◆ What is asked ◆
The lines from the top of the material through the line with "S.camera = camo" are to be set down exactly. Leave the pictures out.

◆ Provided material ◆
** begin **

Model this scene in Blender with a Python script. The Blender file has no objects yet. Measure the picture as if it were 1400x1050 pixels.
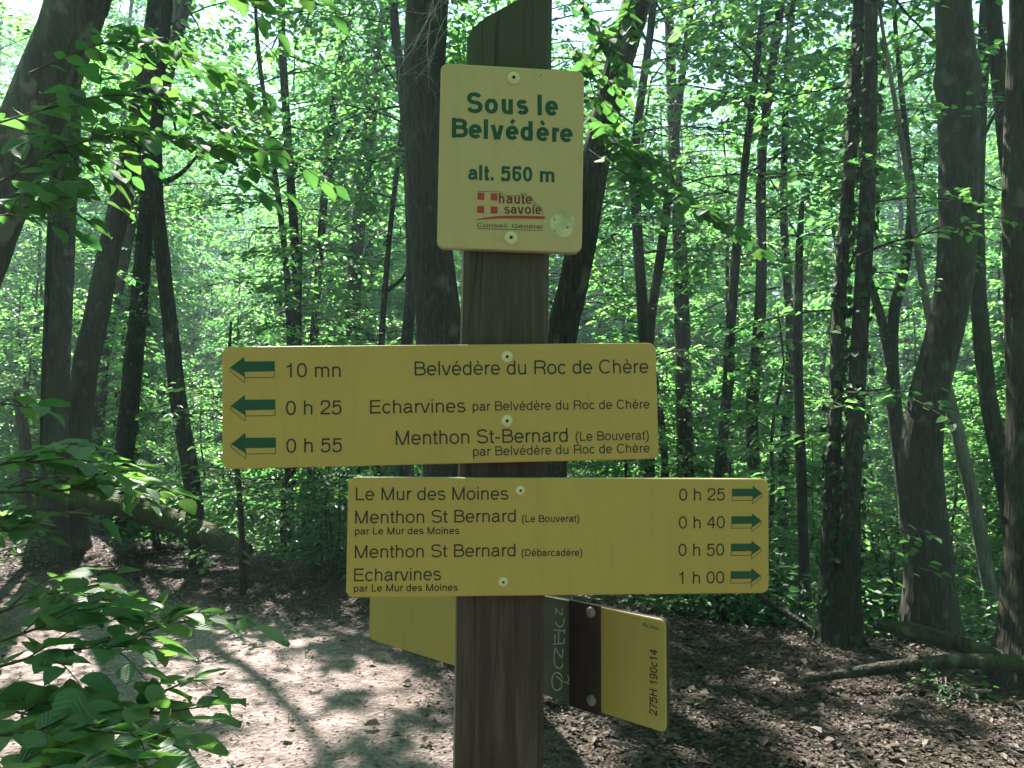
import bpy, bmesh, math, random
import numpy as np
from mathutils import Vector, Matrix

S = bpy.context.scene
COL = S.collection
R = math.radians

# ------------------------------------------------------------------ camera, sky, sun, exposure
F = 1057.0                      # focal length in photo pixels (1400 x 1050)
EYE = 1.6
PITCH = R(2.5)
cam = bpy.data.cameras.new("Camera")
cam.sensor_width = 36.0
cam.lens = 36.0 * F / 1400.0
cam.clip_start = 0.05
cam.clip_end = 2000
camo = bpy.data.objects.new("Camera", cam)
COL.objects.link(camo)
camo.location = (0, 0, EYE)
camo.rotation_euler = (R(90) + PITCH, 0, 0)
S.camera = camo

SUN_EL, SUN_AZ = R(54), R(-24)   # azimuth from +Y towards +X
SUNV = np.array([math.cos(SUN_EL) * math.sin(SUN_AZ), math.cos(SUN_EL) * math.cos(SUN_AZ), math.sin(SUN_EL)])
world = bpy.data.worlds.new("World")
S.world = world
world.use_nodes = True
wn = world.node_tree
sky = wn.nodes.new('ShaderNodeTexSky')
sky.sky_type = 'NISHITA'
sky.sun_disc = False
sky.sun_elevation = SUN_EL
sky.sun_rotation = SUN_AZ
sky.air_density = 1.0
sky.dust_density = 0.3
bg = wn.nodes['Background']
bg.inputs[1].default_value = 0.065
wn.links.new(sky.outputs[0], bg.inputs[0])

sl = bpy.data.lights.new("sun", 'SUN')
sl.energy = 5.0
sl.angle = R(0.5)
sl.color = (1.0, 0.95, 0.87)
so = bpy.data.objects.new("sun", sl)
COL.objects.link(so)
so.rotation_euler = Vector(SUNV.tolist()).to_track_quat('Z', 'Y').to_euler()
so.location = (-10, 20, 30)

S.view_settings.view_transform = 'Standard'
S.view_settings.look = 'None'
S.view_settings.gamma = 1.0
S.view_settings.exposure = 2.7
S.render.engine = 'CYCLES'
cy = S.cycles
cy.max_bounces = 8
cy.diffuse_bounces = 5
cy.glossy_bounces = 2
cy.transmission_bounces = 5
cy.transparent_max_bounces = 4
cy.caustics_reflective = False
cy.caustics_refractive = False
cy.use_denoising = True
cy.sample_clamp_indirect = 8.0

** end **

◆ Exercise solution ◆
Model this scene in Blender with a Python script. The Blender file has no objects yet. Measure the picture as if it were 1400x1050 pixels.
import bpy, bmesh, math, random
import numpy as np
from mathutils import Vector, Matrix

S = bpy.context.scene
COL = S.collection
R = math.radians

# ------------------------------------------------------------------ camera, sky, sun, exposure
F = 1057.0                      # focal length in photo pixels (1400 x 1050)
EYE = 1.6
PITCH = R(2.5)
cam = bpy.data.cameras.new("Camera")
cam.sensor_width = 36.0
cam.lens = 36.0 * F / 1400.0
cam.clip_start = 0.05
cam.clip_end = 2000
camo = bpy.data.objects.new("Camera", cam)
COL.objects.link(camo)
camo.location = (0, 0, EYE)
camo.rotation_euler = (R(90) + PITCH, 0, 0)
S.camera = camo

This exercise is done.